Only the lines from the start of the material through the line containing "S.render.resolution_x = 768;" are to be extracted, exactly as they appear.

◇ ◇ ◇ ◇ ◇

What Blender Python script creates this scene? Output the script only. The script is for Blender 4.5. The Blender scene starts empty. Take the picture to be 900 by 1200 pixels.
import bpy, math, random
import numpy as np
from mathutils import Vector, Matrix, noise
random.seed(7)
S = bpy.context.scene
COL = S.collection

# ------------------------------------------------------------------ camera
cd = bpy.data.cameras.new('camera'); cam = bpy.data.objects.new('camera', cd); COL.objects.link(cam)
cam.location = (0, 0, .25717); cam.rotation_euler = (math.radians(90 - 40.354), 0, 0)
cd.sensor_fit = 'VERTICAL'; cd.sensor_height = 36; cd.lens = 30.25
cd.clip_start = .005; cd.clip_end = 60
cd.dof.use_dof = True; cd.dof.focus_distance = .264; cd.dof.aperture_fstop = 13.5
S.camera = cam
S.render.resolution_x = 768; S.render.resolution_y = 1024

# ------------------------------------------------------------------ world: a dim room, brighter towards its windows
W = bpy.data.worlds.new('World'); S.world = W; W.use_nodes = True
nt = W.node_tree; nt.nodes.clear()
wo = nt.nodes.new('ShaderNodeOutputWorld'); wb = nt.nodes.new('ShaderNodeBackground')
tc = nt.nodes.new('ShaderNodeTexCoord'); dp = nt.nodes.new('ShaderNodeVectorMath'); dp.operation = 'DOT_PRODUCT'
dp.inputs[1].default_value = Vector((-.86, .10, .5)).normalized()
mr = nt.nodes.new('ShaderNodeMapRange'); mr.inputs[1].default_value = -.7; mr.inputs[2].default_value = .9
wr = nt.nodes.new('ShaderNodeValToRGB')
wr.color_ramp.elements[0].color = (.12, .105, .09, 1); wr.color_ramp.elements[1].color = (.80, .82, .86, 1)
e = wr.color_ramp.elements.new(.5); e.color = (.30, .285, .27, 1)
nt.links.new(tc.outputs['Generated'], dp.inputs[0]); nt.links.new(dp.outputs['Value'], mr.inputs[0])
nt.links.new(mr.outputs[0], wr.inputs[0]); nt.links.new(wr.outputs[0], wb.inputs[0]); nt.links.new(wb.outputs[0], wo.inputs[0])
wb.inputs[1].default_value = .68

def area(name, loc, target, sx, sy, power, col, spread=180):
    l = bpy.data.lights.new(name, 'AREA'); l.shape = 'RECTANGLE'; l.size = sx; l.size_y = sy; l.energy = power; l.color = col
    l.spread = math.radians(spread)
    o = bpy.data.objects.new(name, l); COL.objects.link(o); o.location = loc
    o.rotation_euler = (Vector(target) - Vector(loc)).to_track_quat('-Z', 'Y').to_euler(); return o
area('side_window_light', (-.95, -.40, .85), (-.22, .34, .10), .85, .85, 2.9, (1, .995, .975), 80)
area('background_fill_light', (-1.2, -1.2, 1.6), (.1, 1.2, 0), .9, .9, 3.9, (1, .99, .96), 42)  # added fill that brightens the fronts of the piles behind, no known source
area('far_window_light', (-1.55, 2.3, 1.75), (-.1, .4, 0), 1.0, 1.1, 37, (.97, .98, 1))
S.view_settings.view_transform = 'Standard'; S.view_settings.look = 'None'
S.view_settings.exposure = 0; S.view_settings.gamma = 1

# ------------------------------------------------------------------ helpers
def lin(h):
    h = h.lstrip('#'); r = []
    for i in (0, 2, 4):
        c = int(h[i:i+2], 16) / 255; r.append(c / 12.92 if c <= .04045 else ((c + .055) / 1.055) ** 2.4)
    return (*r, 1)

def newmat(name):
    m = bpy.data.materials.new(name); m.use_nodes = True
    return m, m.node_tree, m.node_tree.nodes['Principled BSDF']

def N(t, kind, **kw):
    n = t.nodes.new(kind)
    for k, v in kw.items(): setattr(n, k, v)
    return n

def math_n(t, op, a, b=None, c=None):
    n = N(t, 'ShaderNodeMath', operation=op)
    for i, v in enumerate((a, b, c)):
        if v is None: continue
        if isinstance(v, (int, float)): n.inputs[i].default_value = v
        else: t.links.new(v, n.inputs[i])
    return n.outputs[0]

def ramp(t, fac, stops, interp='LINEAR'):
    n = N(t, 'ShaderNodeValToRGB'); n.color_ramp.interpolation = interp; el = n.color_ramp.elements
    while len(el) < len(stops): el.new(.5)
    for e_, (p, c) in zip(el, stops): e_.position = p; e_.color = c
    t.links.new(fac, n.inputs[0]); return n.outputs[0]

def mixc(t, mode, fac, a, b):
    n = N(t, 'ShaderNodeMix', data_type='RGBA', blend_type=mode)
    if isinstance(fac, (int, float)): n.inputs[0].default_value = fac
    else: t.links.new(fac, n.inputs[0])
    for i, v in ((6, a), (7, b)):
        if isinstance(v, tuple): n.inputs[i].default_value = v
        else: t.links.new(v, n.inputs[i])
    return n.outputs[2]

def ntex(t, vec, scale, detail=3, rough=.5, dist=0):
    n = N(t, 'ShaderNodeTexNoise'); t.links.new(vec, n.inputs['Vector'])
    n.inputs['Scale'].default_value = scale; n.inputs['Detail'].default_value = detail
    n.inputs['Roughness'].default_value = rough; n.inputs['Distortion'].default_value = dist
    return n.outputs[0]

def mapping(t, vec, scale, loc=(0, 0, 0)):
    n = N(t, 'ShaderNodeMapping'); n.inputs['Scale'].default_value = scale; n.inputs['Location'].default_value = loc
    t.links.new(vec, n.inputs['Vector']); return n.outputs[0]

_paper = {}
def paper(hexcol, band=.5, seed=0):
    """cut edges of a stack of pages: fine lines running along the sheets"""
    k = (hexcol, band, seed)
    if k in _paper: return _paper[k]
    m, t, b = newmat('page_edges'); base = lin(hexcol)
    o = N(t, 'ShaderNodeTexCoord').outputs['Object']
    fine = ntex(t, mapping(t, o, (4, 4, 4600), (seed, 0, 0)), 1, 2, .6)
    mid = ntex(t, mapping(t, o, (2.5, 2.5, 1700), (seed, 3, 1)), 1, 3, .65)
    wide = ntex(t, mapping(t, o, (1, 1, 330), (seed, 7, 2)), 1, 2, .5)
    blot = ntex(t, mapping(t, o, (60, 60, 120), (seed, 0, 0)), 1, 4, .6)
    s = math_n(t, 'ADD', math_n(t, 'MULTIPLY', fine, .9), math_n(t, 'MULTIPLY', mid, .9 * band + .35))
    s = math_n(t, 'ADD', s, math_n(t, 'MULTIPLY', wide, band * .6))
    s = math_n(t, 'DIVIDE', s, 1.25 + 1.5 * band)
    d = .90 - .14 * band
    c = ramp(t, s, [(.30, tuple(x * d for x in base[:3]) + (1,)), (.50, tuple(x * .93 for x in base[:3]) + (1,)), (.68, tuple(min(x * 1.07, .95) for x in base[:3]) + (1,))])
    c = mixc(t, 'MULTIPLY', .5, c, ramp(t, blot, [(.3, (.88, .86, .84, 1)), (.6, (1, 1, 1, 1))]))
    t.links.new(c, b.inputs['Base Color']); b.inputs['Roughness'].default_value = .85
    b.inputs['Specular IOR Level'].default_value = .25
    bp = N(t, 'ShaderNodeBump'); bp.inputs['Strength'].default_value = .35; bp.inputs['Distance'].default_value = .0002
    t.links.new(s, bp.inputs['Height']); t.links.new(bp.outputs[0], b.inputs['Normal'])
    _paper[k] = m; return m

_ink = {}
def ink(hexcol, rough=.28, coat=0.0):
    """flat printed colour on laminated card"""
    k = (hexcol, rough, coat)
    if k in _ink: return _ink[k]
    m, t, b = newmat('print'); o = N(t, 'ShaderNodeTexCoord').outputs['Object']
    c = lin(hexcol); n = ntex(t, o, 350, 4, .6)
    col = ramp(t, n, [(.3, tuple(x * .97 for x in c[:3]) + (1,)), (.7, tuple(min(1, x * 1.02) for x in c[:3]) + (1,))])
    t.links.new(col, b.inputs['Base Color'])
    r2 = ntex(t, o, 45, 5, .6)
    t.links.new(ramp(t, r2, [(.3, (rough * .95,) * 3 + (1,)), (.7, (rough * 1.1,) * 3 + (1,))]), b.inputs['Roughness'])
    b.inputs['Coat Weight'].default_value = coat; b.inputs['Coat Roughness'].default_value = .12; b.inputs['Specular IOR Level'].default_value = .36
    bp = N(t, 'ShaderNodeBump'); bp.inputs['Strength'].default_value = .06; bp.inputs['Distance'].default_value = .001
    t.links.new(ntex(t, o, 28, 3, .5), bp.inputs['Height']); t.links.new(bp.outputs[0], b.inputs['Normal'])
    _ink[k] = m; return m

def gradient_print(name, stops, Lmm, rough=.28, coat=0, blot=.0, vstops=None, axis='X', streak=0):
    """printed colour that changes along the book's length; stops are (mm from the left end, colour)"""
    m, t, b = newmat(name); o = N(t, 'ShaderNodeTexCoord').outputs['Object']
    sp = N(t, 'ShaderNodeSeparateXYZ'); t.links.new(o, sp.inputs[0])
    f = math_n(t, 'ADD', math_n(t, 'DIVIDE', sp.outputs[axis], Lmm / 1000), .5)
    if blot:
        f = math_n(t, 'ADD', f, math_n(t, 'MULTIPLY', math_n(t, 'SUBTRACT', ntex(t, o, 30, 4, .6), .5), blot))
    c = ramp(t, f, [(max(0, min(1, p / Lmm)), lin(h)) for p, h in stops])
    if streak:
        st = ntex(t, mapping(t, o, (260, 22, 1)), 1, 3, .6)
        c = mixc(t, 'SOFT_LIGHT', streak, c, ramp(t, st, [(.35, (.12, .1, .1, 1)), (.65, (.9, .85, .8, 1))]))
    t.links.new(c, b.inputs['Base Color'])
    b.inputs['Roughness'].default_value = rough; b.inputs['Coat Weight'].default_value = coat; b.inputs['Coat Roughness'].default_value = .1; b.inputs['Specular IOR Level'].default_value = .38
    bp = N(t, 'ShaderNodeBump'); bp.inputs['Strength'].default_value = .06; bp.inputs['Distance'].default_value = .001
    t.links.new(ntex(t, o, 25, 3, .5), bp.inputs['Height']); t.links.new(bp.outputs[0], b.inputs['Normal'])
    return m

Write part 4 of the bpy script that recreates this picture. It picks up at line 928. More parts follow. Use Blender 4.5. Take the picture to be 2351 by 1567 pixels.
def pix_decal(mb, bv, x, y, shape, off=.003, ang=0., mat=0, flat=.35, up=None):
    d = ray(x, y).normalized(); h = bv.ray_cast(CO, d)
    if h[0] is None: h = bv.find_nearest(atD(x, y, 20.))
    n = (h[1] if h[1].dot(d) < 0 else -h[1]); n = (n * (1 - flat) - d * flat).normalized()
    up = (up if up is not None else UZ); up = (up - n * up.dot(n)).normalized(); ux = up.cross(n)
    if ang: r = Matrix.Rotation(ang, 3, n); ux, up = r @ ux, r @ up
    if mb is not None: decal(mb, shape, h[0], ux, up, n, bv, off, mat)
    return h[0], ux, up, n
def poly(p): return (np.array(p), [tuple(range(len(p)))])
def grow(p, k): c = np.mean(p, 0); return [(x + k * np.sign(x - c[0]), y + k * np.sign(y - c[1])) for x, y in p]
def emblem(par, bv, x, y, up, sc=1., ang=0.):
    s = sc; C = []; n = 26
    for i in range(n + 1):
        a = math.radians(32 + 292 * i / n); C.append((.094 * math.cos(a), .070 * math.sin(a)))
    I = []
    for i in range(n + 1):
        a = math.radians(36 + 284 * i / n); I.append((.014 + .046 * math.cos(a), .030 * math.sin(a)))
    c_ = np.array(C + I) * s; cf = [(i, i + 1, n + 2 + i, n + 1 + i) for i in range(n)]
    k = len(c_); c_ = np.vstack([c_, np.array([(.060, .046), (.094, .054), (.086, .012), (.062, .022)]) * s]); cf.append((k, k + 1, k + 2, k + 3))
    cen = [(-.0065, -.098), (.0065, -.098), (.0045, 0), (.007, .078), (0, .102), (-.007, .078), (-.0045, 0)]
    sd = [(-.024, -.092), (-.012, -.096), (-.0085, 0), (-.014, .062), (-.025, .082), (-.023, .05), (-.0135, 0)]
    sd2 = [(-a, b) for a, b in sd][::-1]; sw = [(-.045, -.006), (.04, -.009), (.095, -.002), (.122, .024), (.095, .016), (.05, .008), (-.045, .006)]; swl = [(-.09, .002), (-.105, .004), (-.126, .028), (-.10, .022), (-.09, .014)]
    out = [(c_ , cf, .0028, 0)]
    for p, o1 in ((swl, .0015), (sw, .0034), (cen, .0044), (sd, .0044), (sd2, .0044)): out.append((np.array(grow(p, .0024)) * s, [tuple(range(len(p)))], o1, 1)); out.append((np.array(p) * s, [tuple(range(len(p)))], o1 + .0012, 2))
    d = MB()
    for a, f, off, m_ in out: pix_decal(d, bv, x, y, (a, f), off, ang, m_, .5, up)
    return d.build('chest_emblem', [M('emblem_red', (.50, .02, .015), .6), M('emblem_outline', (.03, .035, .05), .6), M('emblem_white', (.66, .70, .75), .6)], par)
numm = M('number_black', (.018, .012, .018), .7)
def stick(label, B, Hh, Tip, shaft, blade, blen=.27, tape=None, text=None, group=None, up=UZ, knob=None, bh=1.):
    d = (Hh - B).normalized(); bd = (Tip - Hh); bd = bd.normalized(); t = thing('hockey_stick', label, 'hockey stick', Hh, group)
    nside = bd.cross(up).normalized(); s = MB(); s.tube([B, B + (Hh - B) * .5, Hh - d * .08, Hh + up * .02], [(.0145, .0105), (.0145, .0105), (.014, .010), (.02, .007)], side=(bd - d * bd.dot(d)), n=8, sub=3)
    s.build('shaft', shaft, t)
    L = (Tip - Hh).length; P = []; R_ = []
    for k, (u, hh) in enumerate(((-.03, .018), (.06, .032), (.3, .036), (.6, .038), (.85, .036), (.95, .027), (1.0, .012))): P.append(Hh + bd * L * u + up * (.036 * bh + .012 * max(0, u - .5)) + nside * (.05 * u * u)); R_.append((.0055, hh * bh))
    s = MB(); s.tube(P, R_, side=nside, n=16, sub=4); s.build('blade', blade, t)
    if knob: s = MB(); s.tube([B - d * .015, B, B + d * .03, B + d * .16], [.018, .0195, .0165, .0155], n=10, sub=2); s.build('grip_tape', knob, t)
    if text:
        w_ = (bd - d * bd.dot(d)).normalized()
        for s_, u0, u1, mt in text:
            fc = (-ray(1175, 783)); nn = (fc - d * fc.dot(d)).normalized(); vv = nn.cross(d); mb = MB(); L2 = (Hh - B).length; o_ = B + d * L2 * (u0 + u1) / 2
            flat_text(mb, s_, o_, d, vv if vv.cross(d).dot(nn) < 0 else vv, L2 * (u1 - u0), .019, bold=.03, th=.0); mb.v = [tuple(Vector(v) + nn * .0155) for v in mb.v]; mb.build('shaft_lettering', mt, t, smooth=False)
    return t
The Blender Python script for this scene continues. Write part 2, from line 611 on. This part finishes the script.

◇ ◇ ◇ ◇ ◇

» Exercise result
What Blender Python script creates this scene? Output the script only. The script is for Blender 4.5. The Blender scene starts empty. Take the picture to be 900 by 1200 pixels.
import bpy, math, random
import numpy as np
from mathutils import Vector, Matrix, noise
random.seed(7)
S = bpy.context.scene
COL = S.collection

# ------------------------------------------------------------------ camera
cd = bpy.data.cameras.new('camera'); cam = bpy.data.objects.new('camera', cd); COL.objects.link(cam)
cam.location = (0, 0, .25717); cam.rotation_euler = (math.radians(90 - 40.354), 0, 0)
cd.sensor_fit = 'VERTICAL'; cd.sensor_height = 36; cd.lens = 30.25
cd.clip_start = .005; cd.clip_end = 60
cd.dof.use_dof = True; cd.dof.focus_distance = .264; cd.dof.aperture_fstop = 13.5
S.camera = cam
S.render.resolution_x = 768; S.render.resolution_y = 1024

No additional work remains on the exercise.